● DIRECTION
Extract the lines of the material below, beginning with the first and ending with the line that holds "return (f(r), f(g), f(b), 1)". Skip every picture.

•••••

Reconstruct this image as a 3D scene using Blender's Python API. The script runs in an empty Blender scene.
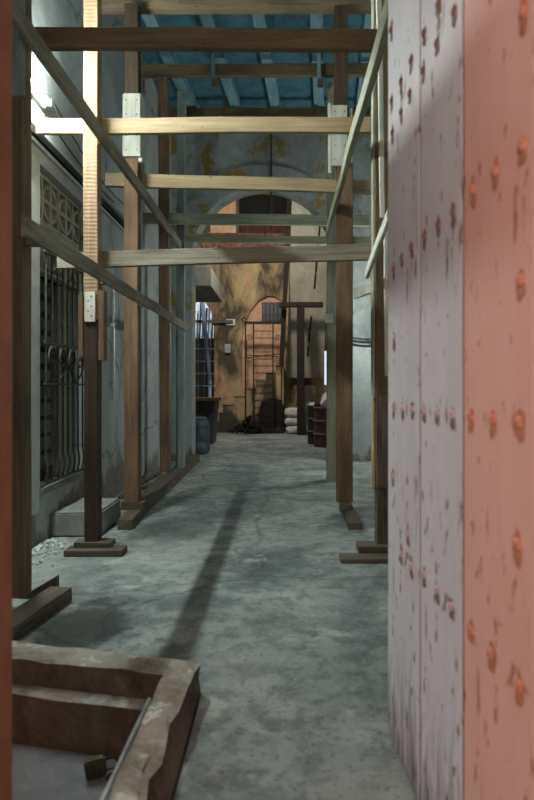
import bpy, bmesh, math, random
from mathutils import Vector, Matrix, noise
random.seed(7)
SC = bpy.context.scene
COL = SC.collection
F, CX, CY, H = 620.0, 283.0, 390.0, 1.2
PI = math.pi

# ------------------------------------------------------------------ materials
def S(r, g, b):
    def f(c):
        c /= 255.0
        return c / 12.92 if c <= 0.04045 else ((c + 0.055) / 1.055) ** 2.4
    return (f(r), f(g), f(b), 1)

class NT:
    def __init__(s, name):
        s.m = bpy.data.materials.new(name); s.m.use_nodes = True
        s.t = s.m.node_tree; s.n = s.t.nodes; s.l = s.t.links
        s.b = s.n['Principled BSDF']
        s.co = s.n.new('ShaderNodeTexCoord').outputs['Object']
    def link(s, a, b): s.l.new(a, b)
    def mapping(s, scale=(1, 1, 1), loc=(0, 0, 0), src=None):
        n = s.n.new('ShaderNodeMapping'); n.inputs['Scale'].default_value = scale; n.inputs['Location'].default_value = loc
        s.link(src or s.co, n.inputs['Vector']); return n.outputs['Vector']
    def noise(s, v, scale, detail=6, rough=0.6, dist=0.0):
        n = s.n.new('ShaderNodeTexNoise'); n.inputs['Scale'].default_value = scale; n.inputs['Detail'].default_value = detail
        n.inputs['Roughness'].default_value = rough; n.inputs['Distortion'].default_value = dist
        s.link(v, n.inputs['Vector']); return n.outputs['Fac']
    def ramp(s, fac, stops, interp='LINEAR'):
        n = s.n.new('ShaderNodeValToRGB'); e = n.color_ramp.elements; n.color_ramp.interpolation = interp
        while len(e) < len(stops): e.new(0.5)
        for i, (p, c) in enumerate(stops):
            e[i].position = p; e[i].color = c if isinstance(c, tuple) else (c, c, c, 1)
        s.link(fac, n.inputs['Fac']); return n.outputs['Color']
    def mix(s, fac, a, b, mode='MIX'):
        n = s.n.new('ShaderNodeMix'); n.data_type = 'RGBA'; n.blend_type = mode
        for sock, v in ((n.inputs[0], fac), (n.inputs[6], a), (n.inputs[7], b)):
            if isinstance(v, (int, float)): sock.default_value = v
            elif isinstance(v, tuple): sock.default_value = v
            else: s.link(v, sock)
        return n.outputs[2]
    def math(s, op, a, b=0.0, c=None):
        n = s.n.new('ShaderNodeMath'); n.operation = op
        for i, v in enumerate((a, b) if c is None else (a, b, c)):
            if isinstance(v, (int, float)): n.inputs[i].default_value = v
            else: s.link(v, n.inputs[i])
        return n.outputs[0]
    def bump(s, h, strength=0.3, dist=0.01):
        n = s.n.new('ShaderNodeBump'); n.inputs['Strength'].default_value = strength; n.inputs['Distance'].default_value = dist
        s.link(h, n.inputs['Height']); s.link(n.outputs['Normal'], s.b.inputs['Normal'])
    def out(s, col, rough=0.8, metal=0.0, spec=0.3):
        if isinstance(col, tuple): s.b.inputs['Base Color'].default_value = col
        else: s.link(col, s.b.inputs['Base Color'])
        s.b.inputs['Roughness'].default_value = rough; s.b.inputs['Metallic'].default_value = metal
        s.b.inputs['Specular IOR Level'].default_value = spec
        return s.m

def wood(name, dark, light, stain=None, stain_amt=0.5, saw=0.0, rough=0.8):
    t = NT(name)
    rnd = t.n.new('ShaderNodeObjectInfo').outputs['Random']
    off = t.n.new('ShaderNodeVectorMath'); off.operation = 'ADD'
    cmb = t.n.new('ShaderNodeCombineXYZ')
    for i in range(3): t.link(t.math('MULTIPLY', rnd, 7.3 + 3 * i), cmb.inputs[i])
    t.link(t.co, off.inputs[0]); t.link(cmb.outputs[0], off.inputs[1]); v0 = off.outputs[0]
    g = t.noise(t.mapping((1, 1, 0.05), src=v0), 38, 6, 0.65, 0.6)
    col = t.ramp(g, [(0.3, dark), (0.68, light)])
    big = t.noise(t.mapping((1, 1, 0.35), src=v0), 5, 4, 0.6)
    if stain:
        col = t.mix(t.math('MULTIPLY', t.ramp(big, [(0.45, 0.0), (0.66, 1.0)]), stain_amt), col, stain)
    # knots and small dark nail marks
    vo = t.n.new('ShaderNodeTexVoronoi'); vo.inputs['Scale'].default_value = 9
    t.link(t.mapping((1, 1, 0.55), src=v0), vo.inputs['Vector'])
    col = t.mix(t.ramp(vo.outputs['Distance'], [(0.03, 0.75), (0.09, 0.0)]), col, tuple(x * 0.35 for x in dark[:3]) + (1,))
    v = t.math('MULTIPLY_ADD', rnd, 0.35, 0.82)
    col = t.mix(1.0, col, t.ramp(v, [(0, 0.0), (1, 1.0)]), 'MULTIPLY')
    hgt = g
    if saw:
        w = t.n.new('ShaderNodeTexWave'); w.bands_direction = 'Z'; w.inputs['Scale'].default_value = 11
        w.inputs['Distortion'].default_value = 1.2; w.inputs['Detail Scale'].default_value = 2
        t.link(t.mapping((0.6, 0.6, 1.0), src=v0), w.inputs['Vector'])
        col = t.mix(t.math('MULTIPLY', t.ramp(w.outputs['Fac'], [(0.0, 1.0), (0.3, 0.0)]), saw), col, dark)
        hgt = t.math('ADD', g, t.math('MULTIPLY', w.outputs['Fac'], 0.5))
    t.bump(hgt, 0.5, 0.006)
    return t.out(col, rough)

def plaster(name, base, alt, dirt, sc=1.0, dirt_lo=0.55, dirt_hi=0.7, dirt_amt=0.8, peel=None, peel_lo=0.6, peel_hi=0.64,
            low=None, low_h=0.5, bump=0.35, rough=0.85, cracks=0.0, speck=0.0):
    t = NT(name)
    a = t.noise(t.co, 1.6 * sc, 8, 0.62, 0.3); b = t.noise(t.co, 9 * sc, 6, 0.7); c = t.noise(t.mapping((1, 1, 0.45), (5, 3, 9)), 1.1 * sc, 9, 0.68, 0.4)
    col = t.ramp(a, [(0.32, alt), (0.62, base)])
    col = t.mix(t.math('MULTIPLY', t.ramp(b, [(0.35, 0.0), (0.75, 1.0)]), 0.35), col, dirt)
    if peel:
        d = t.noise(t.mapping((1, 1, 1), (11, 4, 2)), 1.9 * sc, 8, 0.66, 0.2)
        col = t.mix(t.ramp(d, [(peel_lo, 0.0), (peel_hi, 1.0)]), col, peel)
    col = t.mix(t.math('MULTIPLY', t.ramp(c, [(dirt_lo, 0.0), (dirt_hi, 1.0)]), dirt_amt), col, dirt)
    if speck:
        s_ = t.noise(t.mapping((1, 1, 1), (2, 8, 1)), 45 * sc, 3, 0.6)
        col = t.mix(t.math('MULTIPLY', t.ramp(s_, [(0.62, 0.0), (0.7, 1.0)]), speck), col, dirt)
    if cracks:
        vo = t.n.new('ShaderNodeTexVoronoi'); vo.feature = 'DISTANCE_TO_EDGE'; vo.inputs['Scale'].default_value = 0.55
        nz = t.n.new('ShaderNodeTexNoise'); nz.inputs['Scale'].default_value = 2.2; nz.inputs['Detail'].default_value = 6
        t.link(t.co, nz.inputs['Vector']); mv = t.n.new('ShaderNodeMix'); mv.data_type = 'VECTOR'
        mv.inputs[0].default_value = 0.35; t.link(t.co, mv.inputs[4]); t.link(nz.outputs['Color'], mv.inputs[5])
        t.link(mv.outputs[1], vo.inputs['Vector'])
        col = t.mix(t.math('MULTIPLY', t.ramp(vo.outputs['Distance'], [(0.003, 1.0), (0.009, 0.0)]), cracks), col, tuple(x * 0.4 for x in dirt[:3]) + (1,))
    if low:
        sep = t.n.new('ShaderNodeSeparateXYZ'); geo = t.n.new('ShaderNodeNewGeometry'); t.link(geo.outputs['Position'], sep.inputs[0])
        z = t.math('ADD', sep.outputs['Z'], t.math('MULTIPLY', t.math('SUBTRACT', c, 0.5), -2.2))
        col = t.mix(t.ramp(t.math('DIVIDE', z, low_h * 2), [(0.4, 1.0), (0.62, 0.0)]), col, t.mix(t.ramp(b, [(0.4, 0.0), (0.62, 1.0)]), low, dirt))
    t.bump(t.math('ADD', b, t.math('MULTIPLY', a, 1.5)), bump, 0.02)
    return t.out(col, rough)

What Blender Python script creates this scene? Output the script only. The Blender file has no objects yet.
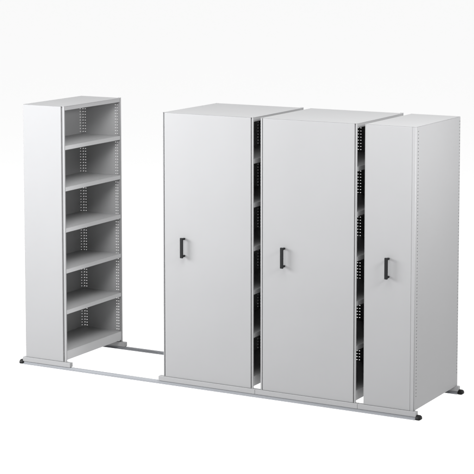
import bpy, bmesh, math
from mathutils import Vector, Matrix
sc = bpy.context.scene
COL = sc.collection

# ------------------------------------------------------------------ materials
def node(nt, t, **kw):
    n = nt.nodes.new(t)
    for k, v in kw.items(): setattr(n, k, v)
    return n

def paint(name, col, rough, spec=0.5, grain=0.0, metallic=0.0, mottle=0.03):
    m = bpy.data.materials.new(name); m.use_nodes = True
    nt = m.node_tree; b = nt.nodes['Principled BSDF']
    b.inputs['Metallic'].default_value = metallic
    b.inputs['Specular IOR Level'].default_value = spec
    tc = node(nt, 'ShaderNodeTexCoord')
    n1 = node(nt, 'ShaderNodeTexNoise'); n1.inputs['Scale'].default_value = 2.3; n1.inputs['Detail'].default_value = 5
    nt.links.new(tc.outputs['Object'], n1.inputs['Vector'])
    # slight unevenness of the powder coat: colour and gloss
    mx = node(nt, 'ShaderNodeMix', data_type='RGBA')
    mx.inputs['A'].default_value = (*[c*(1-mottle) for c in col], 1)
    mx.inputs['B'].default_value = (*[c*(1+mottle) for c in col], 1)
    nt.links.new(n1.outputs['Fac'], mx.inputs['Factor'])
    nt.links.new(mx.outputs['Result'], b.inputs['Base Color'])
    mr = node(nt, 'ShaderNodeMapRange')
    mr.inputs['To Min'].default_value = rough-0.05; mr.inputs['To Max'].default_value = rough+0.05
    nt.links.new(n1.outputs['Fac'], mr.inputs['Value'])
    nt.links.new(mr.outputs['Result'], b.inputs['Roughness'])
    if grain:
        n2 = node(nt, 'ShaderNodeTexNoise'); n2.inputs['Scale'].default_value = 420; n2.inputs['Detail'].default_value = 2
        nt.links.new(tc.outputs['Object'], n2.inputs['Vector'])
        bp = node(nt, 'ShaderNodeBump'); bp.inputs['Strength'].default_value = grain; bp.inputs['Distance'].default_value = 0.001
        nt.links.new(n2.outputs['Fac'], bp.inputs['Height'])
        nt.links.new(bp.outputs['Normal'], b.inputs['Normal'])
    return m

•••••

● RESPONSE FOR THIS EXERCISE
Reconstruct this image as a 3D scene using Blender's Python API. The script runs in an empty Blender scene.
import bpy, bmesh, math, random
from mathutils import Vector, Matrix, noise
random.seed(7)
SC = bpy.context.scene
COL = SC.collection
F, CX, CY, H = 620.0, 283.0, 390.0, 1.2
PI = math.pi

# ------------------------------------------------------------------ materials
def S(r, g, b):
    def f(c):
        c /= 255.0
        return c / 12.92 if c <= 0.04045 else ((c + 0.055) / 1.055) ** 2.4
    return (f(r), f(g), f(b), 1)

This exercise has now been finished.